In der SÜDDEUTSCHEN ZEITUNG lässt Kathrin Lauer anlässlich des Todes von Adrian Paunescu den rumänischen "Vergangenheitszirkus" Revue passieren. Paunescu war Hofdichter des Diktators Ceausescu. Er starb Anfang November 67-jährig in Bukarest. In den siebziger Jahren veranstaltete er zum Ruhme des Diktators gigantische Popfestivals und rief seinem Publikum zu: "Ich grüße dich, Generation in Jeans." Sein Begräbnis, schreibt Kathrin Lauer in der SZ, zog Menschenmassen an. Es war kinoreif:

"Aus einem Hubschrauber des Privatsenders Realitatea TV regnete es Blumen auf Paunescus Grab. Der Chef des Senders ist ein undurchsichtiger Geschäftsmann. Freunde erzählen, dass er oft Rilke liest."

Wie sich Paunsecu zu Lebzeiten auch oft mit Rilke-Versen aus der Klemme half.

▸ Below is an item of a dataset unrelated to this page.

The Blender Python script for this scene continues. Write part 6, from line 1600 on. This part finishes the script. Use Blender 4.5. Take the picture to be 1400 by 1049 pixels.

In der SÜDDEUTSCHEN ZEITUNG berichten Nicolas Richter und Willi Winkler über "nützliche Verbrecher". Gemeint sind damit die alten Nazis, die nach 1945 als Antikommunisten oder Raketenspezialisten in die Dienste der einstigen Gegner, der USA nämlich, traten. In den nun einsehbaren amerikanischen Akten liest man zum "Schlächter von Lyon", Klaus Barbie:

"Barbies Leistungen für die US Army Intelligence waren außerordentlich, er galt als eine der wertvollsten Kräfte, die gegen die Operationen des sowjetischen Geheimdienstes und subversive kommunistische Elemente in Deutschland eingesetzt waren."

Das hätte Heinrich Himmler ja auch gern in seinem Abgangszeugnis von dieser Welt gelesen. Aber er war eine Nummer zu groß. Der Raketenspezialist und SS-Sturmbannführer Wernher von Braun hatte da mehr Glück. Er starb hoch geehrt 1977 kurz nach seiner Pensionierung.

Günstig ging auch die Bewerbung des Abwehrchefs "Fremde Heere Ost", Reinhard Gehlen, aus. Er wurde Chef des Bundesnachrichtendienstes (BND). In der SÜDDEUTSCHEN ZEITUNG lesen wir:

"Im Kampf gegen die rote Gefahr ist ein Demokrat zusammen mit einem Alt-Nazi stärker als ohne ihn."